The biggest cuts will happen among the people most intimately
associated with the New Economy — the web site designers, the marketers at
dot.coms, the consultants and investment bankers who rode the boom, and the
journalists who covered them. The shortages of information technology (IT)
workers will turn into surpluses
[...]
The deterioration of the U.S. economy will not happen overnight. The
protective institutions put in place in the 1930s will mean that there will
be no banking panic, no wholesale closing of factories, no moment where it
feels like the economy is in free fall. Even once the slowdown begins to
broaden and deepen, it could take a year or two for the U.S. to actually
slip into recession.”
That’s bad enough. But if policymakers don’t respond quickly and
aggressively to the unfolding tech downturn, there’s a good chance that it
could morph into something deeper and more sinister — an Internet Depression
that drains the economy of its vigor for an extended period.
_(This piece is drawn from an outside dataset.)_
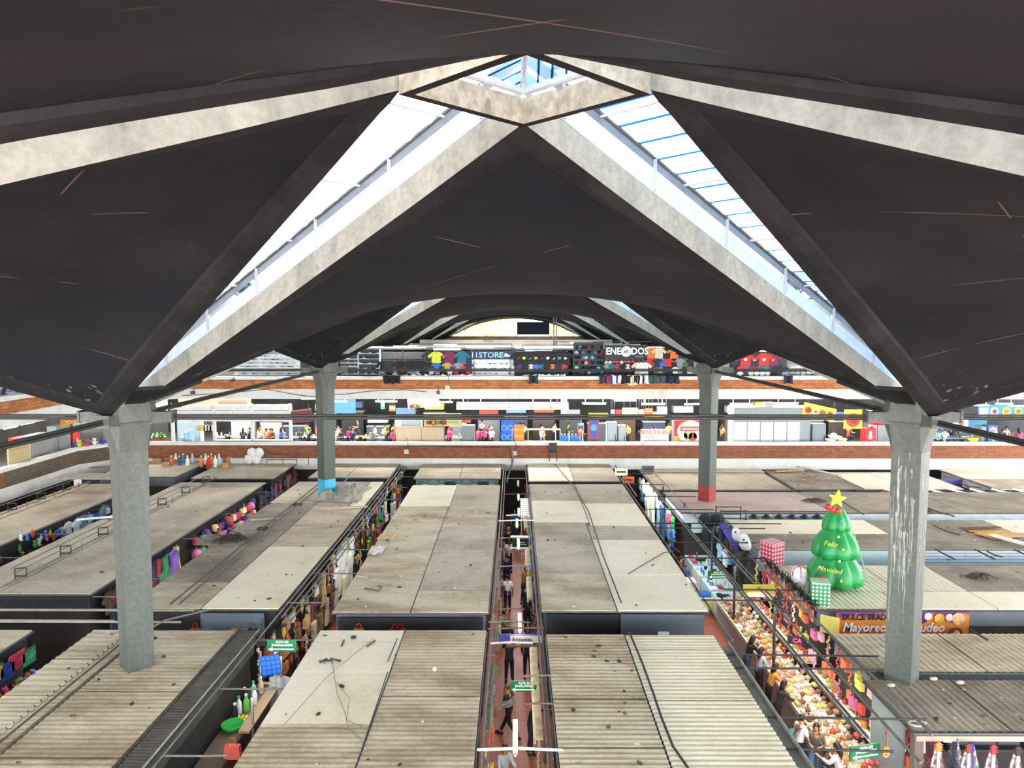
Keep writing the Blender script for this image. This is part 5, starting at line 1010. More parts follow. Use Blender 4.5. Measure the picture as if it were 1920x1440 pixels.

It’s instructive to look back at the events of 1929 and 1930. It took
about a year after the October 1929 stock market crash before businesses and
investors realized that they were not simply in a mild decline. In the
aftermath of the crash, the market actually rebounded, and for much of April
1930 the Standard and Poor’s index was up on a year-over-year basis.
Similarly, it took at least a year before the effects of the 1990
Japanese stock market collapse percolated through that nation’s economy. The
Nikkei index peaked at the end of 1989 and then dropped by as much as 50
percent in 1990, triggering a decade-long slump. But well into 1991 — more
than a year later — capital investment was still rising rapidly, inflation
was accelerating, and the governor of the Bank of Japan was still talking
about the strong economy. The unemployment rate, which had dropped as low as
2 percent, did not rise over 2.2 percent until late in 1992.